As investigações se concentram, especialmente, no Maranhão. O esquema foi evoluindo ao longo dos anos, até que, nos últimos anos, um deputado federal do estado, Josimar de Maranhãozinho, do PL, foi descoberto como o chefe da megaestrutura montada para desviar.
O deputado é suspeito de pagar uma espécie de “pedágio” a colegas parlamentares em troca da destinação de emendas para um grupo de municípios maranhenses nos quais tem influência política. Quando os recursos chegam, as prefeituras contratam empresas ligadas ao esquema que, no fim das contas, devolvem uma parte expressiva do dinheiro, lavado e em espécie.
Maranhãozinho, reduto político original de Josimar (a ponto de lhe emprestar o nome), e Centro do Guilherme, que receberam os recursos da emenda de André Fufuca, integram a lista de municípios participantes.
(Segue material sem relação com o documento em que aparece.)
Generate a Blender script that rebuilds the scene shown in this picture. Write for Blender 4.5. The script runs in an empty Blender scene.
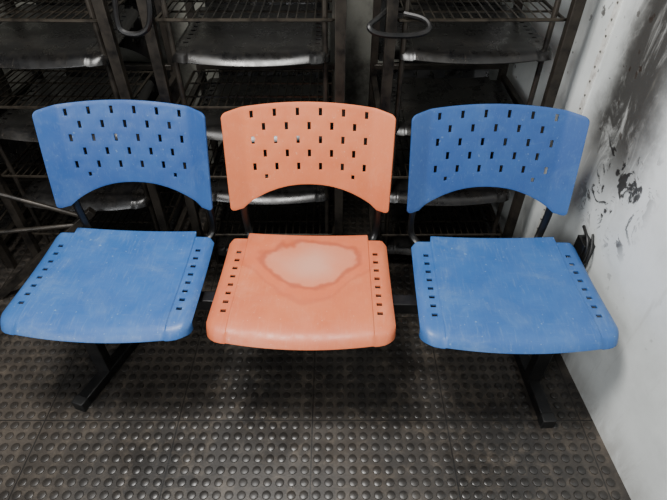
import bpy, math, random
from mathutils import Vector, Matrix, Euler
random.seed(4)
scene=bpy.context.scene
def lin(c):
    return tuple(((v/255)/12.92 if v/255<=.04045 else ((v/255+.055)/1.055)**2.4) for v in c)+(1,)

# ---------------------------------------------------------------- materials
class NT:
    def __init__(s,name):
        s.m=bpy.data.materials.new(name); s.m.use_nodes=True
        s.t=s.m.node_tree; s.b=s.t.nodes['Principled BSDF']
        s.co=s.n('ShaderNodeTexCoord').outputs['Object']
    def n(s,typ,**kw):
        nd=s.t.nodes.new(typ)
        for k,v in kw.items(): setattr(nd,k,v)
        return nd
    def l(s,a,b): s.t.links.new(a,b)
    def noise(s,scale,detail=5,rough=.6,vec=None,dist=0):
        nd=s.n('ShaderNodeTexNoise'); nd.inputs['Scale'].default_value=scale
        nd.inputs['Detail'].default_value=detail; nd.inputs['Roughness'].default_value=rough
        nd.inputs['Distortion'].default_value=dist
        s.l(vec or s.co,nd.inputs['Vector']); return nd.outputs['Fac']
    def mapping(s,scale):
        nd=s.n('ShaderNodeMapping'); nd.inputs['Scale'].default_value=scale
        s.l(s.co,nd.inputs['Vector']); return nd.outputs['Vector']
    def rng(s,v,a,b,c=0,d=1,smooth=True):
        nd=s.n('ShaderNodeMapRange'); 
        if smooth: nd.interpolation_type='SMOOTHSTEP'
        s.l(v,nd.inputs[0])
        for i,x in enumerate((a,b,c,d)): nd.inputs[i+1].default_value=x
        return nd.outputs[0]
    def math(s,op,a,b=None):
        nd=s.n('ShaderNodeMath',operation=op)
        for i,x in enumerate((a,b)):
            if x is None: continue
            if isinstance(x,(int,float)): nd.inputs[i].default_value=x
            else: s.l(x,nd.inputs[i])
        return nd.outputs[0]
    def mix(s,f,a,b):
        nd=s.n('ShaderNodeMix',data_type='RGBA')
        if isinstance(f,(int,float)): nd.inputs[0].default_value=f
        else: s.l(f,nd.inputs[0])
        for i,x in ((6,a),(7,b)):
            if isinstance(x,tuple): nd.inputs[i].default_value=x
            else: s.l(x,nd.inputs[i])
        return nd.outputs[2]
    def bump(s,h,strength=.2,dist=.002):
        nd=s.n('ShaderNodeBump'); nd.inputs['Strength'].default_value=strength
        nd.inputs['Distance'].default_value=dist
        s.l(h,nd.inputs['Height']); s.l(nd.outputs[0],s.b.inputs['Normal'])
    def color(s,c): s.l(c,s.b.inputs['Base Color'])
    def xyz(s):
        nd=s.n('ShaderNodeSeparateXYZ'); s.l(s.co,nd.inputs[0]); return nd.outputs

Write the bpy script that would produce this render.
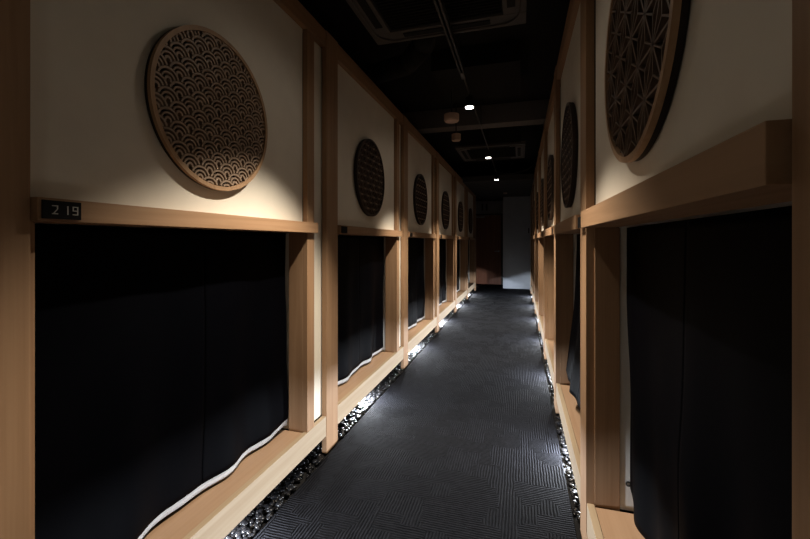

E a P.R.L. Pereira, a empresa fantasma para a qual a verba de Fufuca foi destinada, também está entre as firmas investigadas por participação no esquema.
É um modelo de corrupção tão escrachado que, durante a apuração, a Polícia Federal conseguiu autorização para instalar uma câmera escondida dentro do escritório político que Josimar de Maranhãozinho mantinha em São Luís e fez imagens impressionantes em que ele aparece manuseando rechonchudos maços de dinheiro (veja abaixo). Os investigadores também mapearam empresas ligadas ao parlamentar que recebiam, em suas contas, transferências dos valores dos contratos firmados pelas prefeituras com as verbas provenientes de emendas.
Josimar de Maranhãozinho foi alvo, pelo menos duas vezes, de operações de busca e apreensão organizadas pela PF. Nada, porém, que tenha abalado sua carreira política, ao menos até agora – no ano passado, o parlamentar, que antes de chegar ao Congresso Nacional era deputado estadual, foi reeleito para mais um mandato na Câmara. Outros congressistas que destinaram emendas para o esquema se tornaram igualmente alvos da investigação, que, em razão do foro privilegiado dos envolvidos, teve que correr no Supremo Tribunal Federal. Estima-se que os desvios ultrapassem a casa dos R$ 160 milhões. O caso estava sob a relatoria do ministro Ricardo Lewandowski, que deixou a Corte em abril.
A coluna tentou ouvir André Fufuca sobre sua relação com Maranhãozinho, com a empresa e com as prefeituras para as quais destinou a emenda, mas ele não retornou as tentativas de contato até a publicação desta reportagem. Paulo Renato Lima, o ex-dono da construtora fantasma, e Renato Lima Filho, tio dele e o atual proprietário da firma, não foram localizados.